Depuis le 1er octobre, un vent d’inquiétude souffle sur la filière solaire résidentielle. Alors que l’arrêté du 8 septembre, entré en vigueur début octobre, introduisait une TVA réduite à 5,5 % pour les installations photovoltaïques très bas carbone de moins de 9 kWc équipées d’un pilotage énergétique, la Direction générale des Finances publiques (DGFiP) aurait, selon des échanges récents avec Enerplan, remis en question l’existence même du taux de 10 % jusque-là applicable à de nombreux projets d’autoconsommation.
Une interprétation qui bouleverse quinze ans de pratique
Depuis 2007, le taux de TVA à 10 % s’appliquait aux travaux d’amélioration de l’habitat ancien, y compris pour les installations solaires en autoconsommation totale, dans la limite de 3 kWc (présomption d’absence de livraison au réseau). Cette règle, issue du rescrit 2007/50 et de l’article 279-0 bis du Code général des impôts, avait été confirmée à plusieurs reprises.
Or, vendredi soir, la DGFiP aurait précisé à Enerplan que ce régime ne s’appliquerait plus.
Désormais, seuls deux cas de figure seraient admis :
- 20 % : taux de droit commun pour toutes les installations ne remplissant pas les conditions spécifiques ;
- 5,5 % : pour les systèmes ≤ 9 kWc répondant aux nouveaux critères “très bas carbone” (empreinte ≤ 530 kg CO₂eq/kWc, modules à faible teneur en argent et sans plomb ni cadmium) et intégrant un système de pilotage énergétique.
Autrement dit, le taux intermédiaire de 10 %, pourtant historique pour le solaire résidentiel, aurait purement et simplement disparu.
Un casse-tête juridique et commercial
Cette interprétation soulève une double contradiction.
D’abord de fond : supprimer le taux réduit sur l’autoconsommation totale va à l’encontre des objectifs de sobriété et de décarbonation fixés par l’État lui-même, notamment dans la future Programmation pluriannuelle de l’énergie (PPE).
Ensuite opérationnelle : de nombreux installateurs ont continué, en toute bonne foi, à émettre des devis à 10 % depuis le 1ᵉʳ octobre, sans être informés d’un éventuel changement.

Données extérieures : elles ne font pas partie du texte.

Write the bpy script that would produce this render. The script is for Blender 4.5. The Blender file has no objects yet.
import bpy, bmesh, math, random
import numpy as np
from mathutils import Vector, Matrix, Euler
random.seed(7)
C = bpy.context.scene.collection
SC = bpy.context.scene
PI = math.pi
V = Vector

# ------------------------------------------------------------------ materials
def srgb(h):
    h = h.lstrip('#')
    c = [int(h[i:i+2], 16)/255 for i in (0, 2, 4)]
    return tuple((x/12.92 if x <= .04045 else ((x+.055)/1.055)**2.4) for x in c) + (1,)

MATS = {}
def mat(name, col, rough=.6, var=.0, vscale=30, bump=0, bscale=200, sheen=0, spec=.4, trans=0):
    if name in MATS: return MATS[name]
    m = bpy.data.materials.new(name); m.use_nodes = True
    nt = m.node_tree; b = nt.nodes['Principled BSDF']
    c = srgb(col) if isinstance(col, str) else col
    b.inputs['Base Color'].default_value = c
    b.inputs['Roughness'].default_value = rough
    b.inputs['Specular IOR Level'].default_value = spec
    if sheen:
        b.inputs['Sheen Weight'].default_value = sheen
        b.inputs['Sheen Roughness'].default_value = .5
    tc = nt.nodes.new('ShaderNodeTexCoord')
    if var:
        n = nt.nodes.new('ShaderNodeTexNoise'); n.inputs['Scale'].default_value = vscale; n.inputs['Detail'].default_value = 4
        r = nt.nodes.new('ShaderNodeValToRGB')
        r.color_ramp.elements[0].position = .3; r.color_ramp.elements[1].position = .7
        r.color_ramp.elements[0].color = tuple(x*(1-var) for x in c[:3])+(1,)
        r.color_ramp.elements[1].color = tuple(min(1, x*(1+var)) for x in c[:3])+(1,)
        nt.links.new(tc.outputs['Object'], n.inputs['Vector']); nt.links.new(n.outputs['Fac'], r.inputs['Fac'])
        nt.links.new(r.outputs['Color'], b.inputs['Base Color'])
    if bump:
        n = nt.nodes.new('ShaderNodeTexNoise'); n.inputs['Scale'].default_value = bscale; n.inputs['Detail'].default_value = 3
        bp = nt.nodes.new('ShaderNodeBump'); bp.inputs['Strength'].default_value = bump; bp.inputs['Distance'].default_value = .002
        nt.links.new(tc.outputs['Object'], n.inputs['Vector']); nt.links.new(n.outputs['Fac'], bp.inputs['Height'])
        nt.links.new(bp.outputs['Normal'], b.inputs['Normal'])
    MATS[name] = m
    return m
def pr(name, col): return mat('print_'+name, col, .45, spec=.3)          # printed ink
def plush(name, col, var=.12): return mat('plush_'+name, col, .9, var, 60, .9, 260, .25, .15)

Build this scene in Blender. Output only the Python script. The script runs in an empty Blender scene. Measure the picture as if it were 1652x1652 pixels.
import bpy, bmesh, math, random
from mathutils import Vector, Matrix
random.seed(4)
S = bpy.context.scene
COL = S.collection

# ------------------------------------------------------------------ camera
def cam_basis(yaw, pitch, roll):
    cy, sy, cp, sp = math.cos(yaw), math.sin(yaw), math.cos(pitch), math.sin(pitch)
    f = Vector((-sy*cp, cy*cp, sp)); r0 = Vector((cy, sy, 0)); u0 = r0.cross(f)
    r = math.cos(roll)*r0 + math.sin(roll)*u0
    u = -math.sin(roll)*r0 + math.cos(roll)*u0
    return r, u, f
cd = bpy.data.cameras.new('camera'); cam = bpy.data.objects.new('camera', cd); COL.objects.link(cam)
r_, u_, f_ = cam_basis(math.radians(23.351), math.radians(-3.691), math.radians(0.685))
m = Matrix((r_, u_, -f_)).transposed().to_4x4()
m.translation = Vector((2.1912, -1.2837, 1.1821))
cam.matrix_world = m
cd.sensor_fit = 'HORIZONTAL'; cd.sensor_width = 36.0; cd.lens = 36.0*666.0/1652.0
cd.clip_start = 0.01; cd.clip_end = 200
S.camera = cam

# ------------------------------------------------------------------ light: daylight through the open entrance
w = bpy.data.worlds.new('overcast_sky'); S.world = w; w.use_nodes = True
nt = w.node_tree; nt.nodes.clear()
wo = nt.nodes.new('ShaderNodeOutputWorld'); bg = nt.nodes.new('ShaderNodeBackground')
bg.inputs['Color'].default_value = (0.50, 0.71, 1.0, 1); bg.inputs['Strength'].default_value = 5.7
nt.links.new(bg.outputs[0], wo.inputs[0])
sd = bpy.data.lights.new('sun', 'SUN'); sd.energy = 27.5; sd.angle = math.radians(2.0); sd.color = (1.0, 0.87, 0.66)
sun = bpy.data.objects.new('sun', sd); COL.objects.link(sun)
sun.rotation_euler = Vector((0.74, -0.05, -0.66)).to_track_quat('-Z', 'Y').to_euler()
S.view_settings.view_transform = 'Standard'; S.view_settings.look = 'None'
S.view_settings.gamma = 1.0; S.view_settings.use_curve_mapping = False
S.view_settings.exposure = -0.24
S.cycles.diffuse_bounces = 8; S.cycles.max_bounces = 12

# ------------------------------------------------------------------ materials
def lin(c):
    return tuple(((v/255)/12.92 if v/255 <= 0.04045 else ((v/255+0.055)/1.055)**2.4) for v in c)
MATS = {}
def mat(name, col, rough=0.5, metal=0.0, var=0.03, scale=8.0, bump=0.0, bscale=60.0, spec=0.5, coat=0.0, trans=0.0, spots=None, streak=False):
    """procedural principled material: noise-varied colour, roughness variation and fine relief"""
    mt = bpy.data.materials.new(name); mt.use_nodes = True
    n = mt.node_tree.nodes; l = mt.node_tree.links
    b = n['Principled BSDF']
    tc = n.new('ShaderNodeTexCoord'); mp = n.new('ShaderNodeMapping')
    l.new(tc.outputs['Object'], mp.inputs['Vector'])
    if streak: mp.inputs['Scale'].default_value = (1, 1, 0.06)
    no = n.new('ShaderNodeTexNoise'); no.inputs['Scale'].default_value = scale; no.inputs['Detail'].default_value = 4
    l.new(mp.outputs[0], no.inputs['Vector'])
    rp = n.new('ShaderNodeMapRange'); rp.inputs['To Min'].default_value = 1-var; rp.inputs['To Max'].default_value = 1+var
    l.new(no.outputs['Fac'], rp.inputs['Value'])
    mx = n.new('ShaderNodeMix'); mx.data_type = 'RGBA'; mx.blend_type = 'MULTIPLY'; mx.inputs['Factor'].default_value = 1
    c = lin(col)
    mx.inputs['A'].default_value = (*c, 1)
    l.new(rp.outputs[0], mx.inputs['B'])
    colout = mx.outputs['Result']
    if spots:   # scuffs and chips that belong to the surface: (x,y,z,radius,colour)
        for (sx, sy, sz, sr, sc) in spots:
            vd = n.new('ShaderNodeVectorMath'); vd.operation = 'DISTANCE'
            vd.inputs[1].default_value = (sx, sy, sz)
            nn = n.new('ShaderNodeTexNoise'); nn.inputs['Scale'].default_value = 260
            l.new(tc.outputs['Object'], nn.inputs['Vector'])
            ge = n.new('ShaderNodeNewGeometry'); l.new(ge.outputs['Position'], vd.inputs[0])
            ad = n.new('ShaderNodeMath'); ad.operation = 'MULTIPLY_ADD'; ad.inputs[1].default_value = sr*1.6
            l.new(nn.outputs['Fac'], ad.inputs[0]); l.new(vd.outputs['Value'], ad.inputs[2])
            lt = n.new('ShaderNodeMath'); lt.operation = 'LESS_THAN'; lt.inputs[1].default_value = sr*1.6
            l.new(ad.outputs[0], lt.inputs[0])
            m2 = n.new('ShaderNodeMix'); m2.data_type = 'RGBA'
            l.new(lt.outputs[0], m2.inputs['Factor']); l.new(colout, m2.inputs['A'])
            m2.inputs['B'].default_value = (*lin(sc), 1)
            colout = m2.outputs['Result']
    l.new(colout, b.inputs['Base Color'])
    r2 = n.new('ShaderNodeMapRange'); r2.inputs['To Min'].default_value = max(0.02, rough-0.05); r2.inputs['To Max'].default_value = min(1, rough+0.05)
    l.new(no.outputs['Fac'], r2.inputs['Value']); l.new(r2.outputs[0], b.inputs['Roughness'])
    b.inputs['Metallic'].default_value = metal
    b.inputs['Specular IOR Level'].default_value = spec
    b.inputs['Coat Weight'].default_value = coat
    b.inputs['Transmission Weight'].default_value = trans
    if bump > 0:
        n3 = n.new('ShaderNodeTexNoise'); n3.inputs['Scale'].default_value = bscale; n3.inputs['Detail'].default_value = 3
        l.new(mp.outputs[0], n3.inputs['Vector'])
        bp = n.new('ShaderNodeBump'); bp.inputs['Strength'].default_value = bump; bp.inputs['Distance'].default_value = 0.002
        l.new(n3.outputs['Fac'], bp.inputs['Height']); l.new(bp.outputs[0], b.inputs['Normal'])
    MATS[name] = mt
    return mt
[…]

Si la lecture de la DGFiP se confirmait, ces devis deviendraient non conformes, y compris pour les petites installations résidentielles.
Enerplan réclame un rescrit clarificateur
Le syndicat des professionnels de l’énergie solaire, Enerplan, a demandé à Bercy une clarification immédiate. Un rescrit officiel doit paraître au Bulletin officiel des impôts (BOI) dans les prochains jours afin de confirmer, ou non, cette nouvelle interprétation.
L’organisation professionnelle insiste sur la nécessité de garantir une stabilité fiscale :
« Les installateurs ont agi de bonne foi en appliquant les règles en vigueur depuis 2007. Il n’est pas question qu’une bonne nouvelle — la création du 5,5 % — se transforme en restriction rétroactive. »
Attente et prudence sur le terrain
En attendant la publication du rescrit, Enerplan recommande aux entreprises de :
- faire preuve de prudence dans la rédaction de leurs devis,
- conserver les échanges et justificatifs réglementaires,
- informer les clients de la situation transitoire.
Une chose est sûre : si la suppression du 10 % se confirmait, la mesure risquerait d’être perçue comme une incohérence politique, en contradiction avec les ambitions affichées du gouvernement pour accélérer le solaire résidentiel.
La filière attend désormais des explications rapides et une concertation ouverte : on ne bâtit pas une transition énergétique durable en modifiant les règles fiscales du jour au lendemain.